> Task statement:
Print, word for word, the opening line of the data below and every line after it through the line that contains "F.append(tuple(range(o, o +", but not the pictures.

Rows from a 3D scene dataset
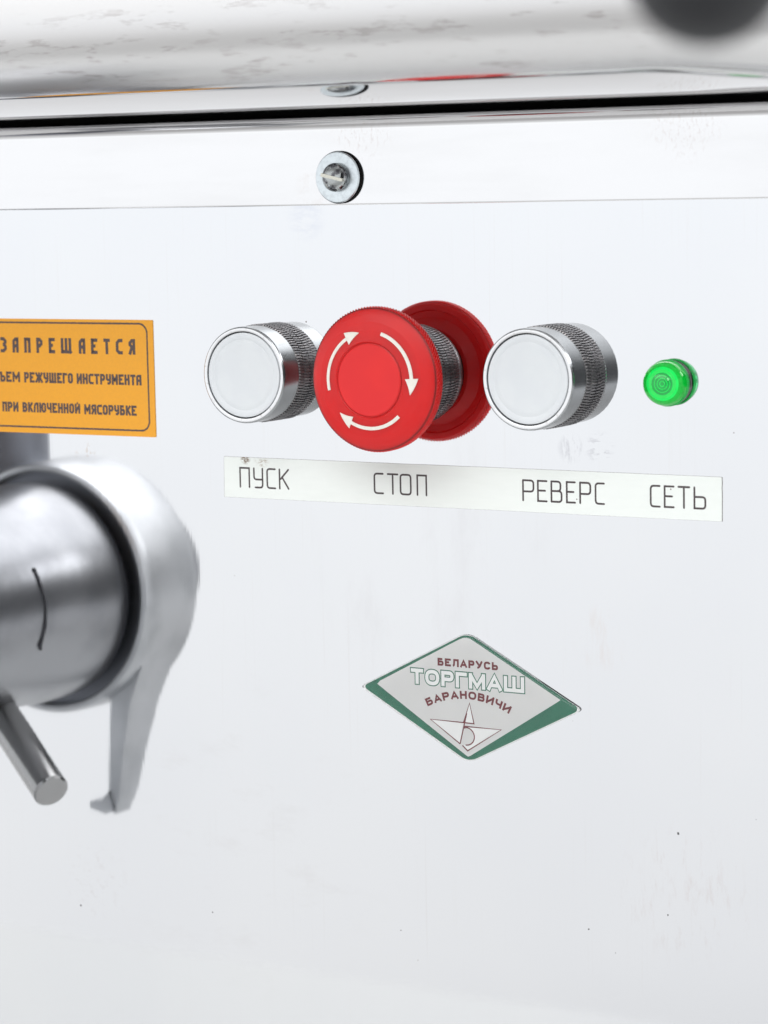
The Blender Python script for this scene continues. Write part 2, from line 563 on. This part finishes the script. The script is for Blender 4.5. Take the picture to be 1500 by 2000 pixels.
def ribbon(V, F, P, s, y, fn, roundcap=False, jag=0.):
    """flat strip of width s along P (2-D), written through fn(x, z) at height y"""
    _z[0] = (_z[0] + 1) % 12
    y = y + _z[0] * .0022
    closed = (P[0] - P[-1]).length < 1e-4
    if closed:
        P = P[:-1]
    if jag:
        Q = []
        m_ = len(P) if closed else len(P) - 1
        for i in range(m_):
            a, b = P[i], P[(i + 1) % len(P)]
            k = max(1, int((b - a).length / .22))
            for j in range(k):
                Q.append(a.lerp(b, j / k))
        if not closed:
            Q.append(P[-1])
        P = Q
    n = len(P)
    L, Rr = [], []
    for i in range(n):
        if closed:
            a, b = P[i] - P[i - 1], P[(i + 1) % n] - P[i]
        else:
            a = P[i] - P[i - 1] if i else P[1] - P[0]
            b = P[i + 1] - P[i] if i < n - 1 else a
        a, b = a.normalized(), b.normalized()
        t = (a + b)
        t = t.normalized() if t.length > .2 else a
        nn = Vector((-t.y, t.x))
        k = min(1.6, 1 / max(.3, nn.dot(Vector((-a.y, a.x)))))
        jl = random.uniform(-jag, jag)
        jr = random.uniform(-jag, jag)
        L.append(P[i] + nn * (s / 2 * k + jl))
        Rr.append(P[i] - nn * (s / 2 * k + jr))
    o = len(V)
    for a, b in zip(L, Rr):
        for q in (a, b):
            x, z = fn(q.x, q.y)
            V.append((x, -y, z))
    for i in range(n if closed else n - 1):
        j = (i + 1) % n
        F.append((o + 2 * i, o + 2 * j, o + 2 * j + 1, o + 2 * i + 1))
    if roundcap and not closed:
        for c, d in ((P[0], (P[0] - P[1]).normalized()), (P[-1], (P[-1] - P[-2]).normalized())):
            o = len(V)
            a0 = math.atan2(d.y, d.x)
            K = 8
            for k in range(K + 1):
                a = a0 - PI / 2 + PI * k / K
                x, z = fn(c.x + s / 2 * math.cos(a), c.y + s / 2 * math.sin(a))
                V.append((x, -y, z))
            F.append(tuple(range(o, o + K + 1)))


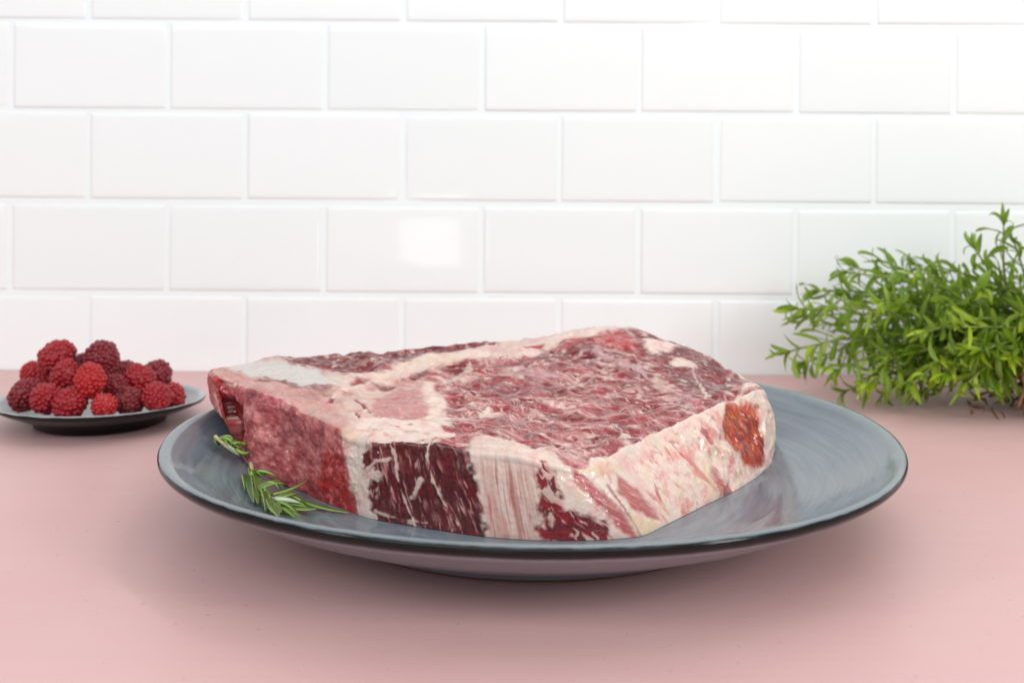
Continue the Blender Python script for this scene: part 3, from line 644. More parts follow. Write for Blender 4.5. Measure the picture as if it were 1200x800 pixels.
    if cls == 'streak':
        p = np.stack([s + 0.75 * h, h, 0 * s], 1)
        c = lerp(C_['bone'][None] * one[:, None], C_['red'][None], 0.9 * sst(-0.3, 0.3, fbm(p, (0.16, 0.9, 1), 3, 71)))
        return lerp(c, C_['pinkf'][None], 0.7 * sst(0.1, 0.45, fbm(p, (0.14, 0.8, 1), 3, 72))), 0.6 * one
    if cls == 'creamvein':
        p = np.stack([s + 0.45 * h, h, 0 * s], 1)
        c = lerp(np.array(srgb(236, 212, 198))[None] * one[:, None], C_['yel'][None], 0.45 * sst(-0.1, 0.5, fbm(q, 0.8, 3, 81)))
        c = lerp(c, np.array(srgb(226, 146, 138))[None], 0.9 * sst(-0.08, 0.4, fbm(q, 0.75, 4, 82, 0.6)))
        c = lerp(c, np.array(srgb(212, 120, 112))[None], 0.75 * sst(0.08, 0.42, fbm(p, (0.40, 1.3, 1), 3, 86)))
        v = sst(0.66, 0.90, ridge(p, (0.55, 1.0, 1), 3, 83)) * sst(-0.1, 0.35, fbm(q, 0.9, 2, 84))
        c = lerp(c, C_['bone2'][None], 0.85 * v)
        return lerp(c, C_['red'][None], 0.65 * sst(0.30, 0.5, fbm(q, (0.35, 0.22, 1), 3, 85))), 0.7 * one
    if cls == 'orange':
        p = np.stack([s + 0.15 * h + 0.15 * fbm(q, 0.6, 2, 91), h, 0 * s], 1)
        c = lerp(C_['orange'][None] * one[:, None], C_['orange2'][None], sst(-0.25, 0.35, fbm(p, (0.3, 0.7, 1), 3, 92)))
        c = lerp(c, np.array(srgb(225, 130, 50))[None], 0.8 * sst(0.60, 0.9, ridge(p, (0.3, 0.9, 1), 3, 93)))
        return lerp(c, C_['red2'][None], 0.7 * sst(0.15, 0.5, fbm(p, 0.35, 3, 94))), 0.9 * one
    if cls == 'cavity':
        return lerp(np.array(srgb(96, 14, 18))[None] * one[:, None], C_['red2'][None], sst(-0.2, 0.5, fbm(q, 0.4, 3, 95))), 0.8 * one
    raise KeyError(cls)

def build_steak():
    G, s, h, lam = steak_grid()
    nr, nc = G.shape[:2]
    N = grid_normals(G)
    q = np.ascontiguousarray(G.reshape(-1, 3) * 100); s = s.ravel().copy(); h = h.ravel().copy()
    is_top = np.zeros((nr, nc), bool); is_top[NSIDE:] = True; is_top = is_top.ravel()
    col = np.zeros((nr * nc, 3)); wet = np.zeros(nr * nc); calm = np.zeros(nr * nc); lift = np.zeros(nr * nc)
    # ground tissues
    c, w = tissue('eye', q[is_top], s[is_top], h[is_top], True); col[is_top] = c; wet[is_top] = w
    sd = ~is_top
    c, w = tissue('fat', q[sd], s[sd], h[sd], False); col[sd] = c; wet[sd] = w
    ends = sd & (s > s.max() - 6.5)
    c, w = tissue('bone', q[ends], s[ends], h[ends], False); col[ends] = c; wet[ends] = w
    warp = fbm(q, 0.55, 3, 101, 0.6)
    LIFT = dict(fat=0.15, whitefat=0.4, fatgrey=0.2, muscle=-0.25, backmuscle=-0.1, darkred=-0.45, tan=0.1, darkfleck=-0.15, vein=-0.5, pinkgrey=-0.1, fibre=-0.3, cavity=-9.0, orange=-0.5, crumbred=-0.3,
                swirl=-0.3, streak=-0.3, red=-0.2, yellowfat=0.4)
    for surf, kind, cls, soft, wp, op, pts in TISSUE:
        P = np.array(pts); pad = soft + wp + 0.3
        xy = q[:, :2] if surf == 'top' else np.stack([s, h], 1)
        side_ok = is_top if surf == 'top' else sd
        k = np.nonzero(side_ok & (xy[:, 0] > P[:, 0].min() - pad) & (xy[:, 0] < P[:, 0].max() + pad) & (xy[:, 1] > P[:, 1].min() - pad) & (xy[:, 1] < P[:, 1].max() + pad))[0]
        p = xy[k]
        if kind == 'poly': d = poly_sd(p, P); lo, hi = soft, -soft
        else: m2 = np.array([1.0, 0.45 if surf == 'top' else 1.0]); d = np.min([seg_dist(p * m2, a * m2, b * m2) for a, b in zip(P[:-1], P[1:])], 0); lo, hi = soft * 1.3, soft * 0.4
        m = op * (1 - sst(hi, lo, d + wp * warp[k] * 1.6))
        k, m = k[m > 0.003], m[m > 0.003]
        if not len(k): continue
        c, w = tissue(cls, q[k], s[k], h[k], surf == 'top')
        col[k] = lerp(col[k], c, m); wet[k] += (w - wet[k]) * m; lift[k] += (LIFT.get(cls, 0) - lift[k]) * m
        calm[k] += ((cls == 'whitefat') - calm[k]) * m
    # let the tissues of the two faces run into each other over the edge
    # relief along the normal (mm)
    row = np.repeat(np.arange(nr), nc)
    fade_c = np.clip((nr - row) / 40, 0, 1)
    lum = col.mean(1)
    d = np.where(is_top, 1.3, 0.35) * lift
    tp = is_top
    d[tp] += (1 - 0.75 * calm[tp]) * (2.5 * fbm(q[tp], (2.6, 1.8, 2), 2, 111) + 2.3 * ridge(q[tp] + 0.3 * fbm(q[tp], 1.2, 2, 121)[:, None], (2.0, 1.1, 1), 2, 112) + 0.35 * fbm(q[tp], 0.35, 3, 113)) + 0.7 * (lum[tp] - 0.3)
    sl = sd & (s < 9.3); sr = sd & (s > 24.0); sm = sd & ~sl & ~sr
    d[sl] += 1.9 * fbm(q[sl], 0.9, 4, 114, 0.6) + 0.5 * fbm(q[sl], 0.22, 2, 115)
    d[sm] += 0.5 * fbm(q[sm], (0.9, 0.9, 1.4), 3, 116) + 0.5 * (lum[sm] - 0.3) + 0.15 * fbm(q[sm], 0.15, 2, 118)
    d[sr] += 1.6 * fbm(q[sr], 1.1, 3, 117) + 0.8 * ridge(q[sr], (0.8, 0.8, 1.2), 2, 119) + 0.2 * fbm(q[sr], 0.15, 2, 120)
    d = d.reshape(nr, nc)
    # blend relief across the edge rows and along the columns
    e = slice(NSIDE - 9, NSIDE + 9); t = np.linspace(0, 1, 18)[:, None]
    mid = (d[NSIDE - 10] + d[NSIDE + 10]) / 2
    d[e] = d[e] * (np.abs(t - 0.5) * 2) ** 1.0 + mid[None] * (1 - (np.abs(t - 0.5) * 2) ** 1.0)
    d[:6] *= np.linspace(0, 1, 6)[:, None]
    V = G + N * d[..., None] * 0.001
    foot = V[0].copy(); foot[:, :2] = foot[:, :2] * 0.94; foot[:, 2] += 0.0006
    Vf = np.concatenate([foot, V.reshape(-1, 3), V[-1].mean(0)[None], foot.mean(0)[None]])
    i = np.arange(nr)[:, None] * nc; j = np.arange(nc)[None, :]; k = (j + 1) % nc
    quads = np.stack([i + j, i + k, i + nc + k, i + nc + j], -1).reshape(-1, 4)
    jj = np.arange(nc); kk = (jj + 1) % nc
    capT = np.stack([nr * nc + jj, nr * nc + kk, np.full(nc, (nr + 1) * nc)], -1)
    capB = np.stack([kk, jj, np.full(nc, (nr + 1) * nc + 1)], -1)
    me = np_mesh('raw_steak', Vf, [quads, capT, capB])
    colf = np.concatenate([col[:nc], col, col[-1:], col[:1]]); wf = np.concatenate([wet[:nc], wet, wet[-1:], wet[:1]])
    color_attr(me, 'tissue', colf); float_attr(me, 'wet', wf)
    return me
steak = tag(link('raw_steak', build_steak(), mat_meat()), 'thick raw marbled beef steak on the blue grey plate', 'steak')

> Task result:
The Blender Python script for this scene continues. Write part 2, from line 563 on. This part finishes the script. The script is for Blender 4.5. Take the picture to be 1500 by 2000 pixels.
def ribbon(V, F, P, s, y, fn, roundcap=False, jag=0.):
    """flat strip of width s along P (2-D), written through fn(x, z) at height y"""
    _z[0] = (_z[0] + 1) % 12
    y = y + _z[0] * .0022
    closed = (P[0] - P[-1]).length < 1e-4
    if closed:
        P = P[:-1]
    if jag:
        Q = []
        m_ = len(P) if closed else len(P) - 1
        for i in range(m_):
            a, b = P[i], P[(i + 1) % len(P)]
            k = max(1, int((b - a).length / .22))
            for j in range(k):
                Q.append(a.lerp(b, j / k))
        if not closed:
            Q.append(P[-1])
        P = Q
    n = len(P)
    L, Rr = [], []
    for i in range(n):
        if closed:
            a, b = P[i] - P[i - 1], P[(i + 1) % n] - P[i]
        else:
            a = P[i] - P[i - 1] if i else P[1] - P[0]
            b = P[i + 1] - P[i] if i < n - 1 else a
        a, b = a.normalized(), b.normalized()
        t = (a + b)
        t = t.normalized() if t.length > .2 else a
        nn = Vector((-t.y, t.x))
        k = min(1.6, 1 / max(.3, nn.dot(Vector((-a.y, a.x)))))
        jl = random.uniform(-jag, jag)
        jr = random.uniform(-jag, jag)
        L.append(P[i] + nn * (s / 2 * k + jl))
        Rr.append(P[i] - nn * (s / 2 * k + jr))
    o = len(V)
    for a, b in zip(L, Rr):
        for q in (a, b):
            x, z = fn(q.x, q.y)
            V.append((x, -y, z))
    for i in range(n if closed else n - 1):
        j = (i + 1) % n
        F.append((o + 2 * i, o + 2 * j, o + 2 * j + 1, o + 2 * i + 1))
    if roundcap and not closed:
        for c, d in ((P[0], (P[0] - P[1]).normalized()), (P[-1], (P[-1] - P[-2]).normalized())):
            o = len(V)
            a0 = math.atan2(d.y, d.x)
            K = 8
            for k in range(K + 1):
                a = a0 - PI / 2 + PI * k / K
                x, z = fn(c.x + s / 2 * math.cos(a), c.y + s / 2 * math.sin(a))
                V.append((x, -y, z))
            F.append(tuple(range(o, o + K + 1)))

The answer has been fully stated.